This is an article from the January-February 2018 issue: ARE YOU IN?

A Race You Won’t Want to Miss

A Race You Won’t Want to Miss

In my twenties, I (Jeff) was an elite distance runner with Nike. In 1982, I traveled from Oregon to run the New York City Marathon. I had trained for months, running 100 miles a week and pushing my body to its limits. However, on the day before the marathon I got sick. I missed the race!

In 1 Corinthians 9:24, Paul used the imagery of running for the real race of reaching lost people with the gospel. “Do you not know that in a race all the runners run, but only one receives the prize?” (1 Corinthians 9:24). At the end of his lifetime, Paul confidently declared, “I have fought the good fight, I have finished the race, I have kept the faith.” (2 Timothy 4:7). Don’t we, as Jesus’ disciples, want to say the same thing? Friends, don’t miss this race!

Jesus fired the starting gun when he declared: “All authority in heaven and on earth has been given to me. Go therefore and make disciples of all nations, baptizing them in the name of the Father and of the Son and of the Holy Spirit, teaching them to observe all that I have commanded you. And behold, I am with you always, to the end of the age” (Matthew 28:18-20).

The early church picked up Jesus’ challenge and jumped in the race! The book of Acts traces the remarkable story of the gospel spreading from a small band of Jewish disciples in Jerusalem until it spread throughout the Roman Empire and became an international church. This is an amazing story of disciples making disciples, churches planting churches, and Spirit-empowered, prayer-infused, gospel-centered movements.

When we see what God is doing around the world today it feels like the book of Acts. In recent decades we have seen an unprecedented global harvest of disciples making disciples and churches planting churches as movements have multiplied throughout various regions. Yet much of the global church remains oblivious to this great work that God is doing in our own day.

In May 2017 I attended a gathering in Britain of 30 experienced mission leaders who for decades have been involved with Church-Planting Movements around the world. We gathered to explore the task of engaging every unreached people with a kingdom movement by the year 2025. This 24:14 initiative takes its name from Matthew 24:14, where Jesus defined the finish line for the real race: “And this gospel of the kingdom will be proclaimed throughout the whole world as a testimony to all nations, and then the end will come.” That’s the finish line Jesus Christ had in mind when he called us to the starting line in Matthew 28:18-20.

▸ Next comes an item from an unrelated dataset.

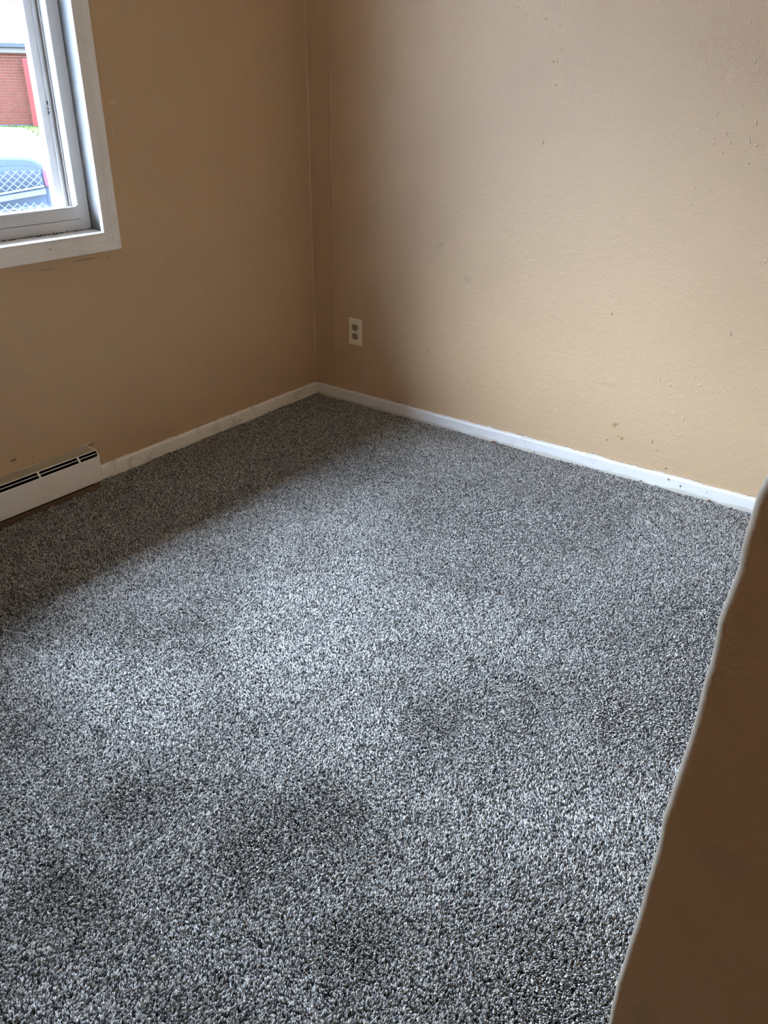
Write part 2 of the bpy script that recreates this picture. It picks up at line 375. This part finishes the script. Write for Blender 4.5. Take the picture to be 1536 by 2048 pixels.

The gathering in Britain sparkled with vigorous discussion, fervent prayer and a unified confidence that God is doing something in the world today that demands our attention. Yet in the midst of stories of amazing movements around the world, researchers sobered us. Globally the kingdom is losing ground; gospel advance is not even keeping up with global population growth. If we are going to reach the finish line of Matthew 24:14, we clearly need to see a proliferation of rapidly spreading, book-of-Acts-like kingdom movements around the world.

During the gathering, one question began to loom large in my heart: How can we mobilize the local church for this great race that God has called us to? Many pioneering mission leaders and influential mission organizations are enthusiastically on board, but this calling is not just for a select few. We need pastors and churches around the world to lock arms with us. The local church is at the epicenter of God’s plan for our day. Missions started in the book of Acts with the local church, first in Jerusalem and then in Antioch. So it is biblical for the local church to be in the thick of the race, not missing the race.

The local church around the world has so many resources – human resources, financial resources, knowledge resources, technology resources and especially prayer resources. Isn’t Paul’s encouragement to generosity (2 Corinthians 8:12-15) also applicable to contributing toward completion of this great task given to every church and disciple?

Because I pastor in the United States, I especially thought about the church in my country. How can we encourage churches and pastors across the United States, as well as in other countries, to join what God is doing in these gospel movements around the world? As someone at the gathering asked, “How can we awaken the sleeping giant, the church?”

Conservative estimates portray over 300,000 Protestant churches in the United States today. This means every one of the 7,000 unreached peoples could have as many as 43 American churches helping reach them. These figures astound me! Some churches or groups of churches might engage one UPG with CPM strategies. Some of the 1,667 American megachurches might help engage several with movement strategies.  Add to this the Bible-believing churches in every other country, and we should wonder why the race is not yet finished.

The early church in the book of Acts was faithful in their generation. Will we be faithful in our generation? Will we be like Paul in 1 Corinthians, running the race to reach people for Jesus Christ, no matter what the cost? Will we each be able to say at the end of our lives, as Paul said: “I have finished the race”?

As a young man, I was privileged to run in some of the world’s great marathons. But that privilege does not compare with the high privilege of running the real race, to reach all the world’s peoples with the gospel of Jesus Christ. We need every church and every disciple in this race. We need you. Don’t miss this race.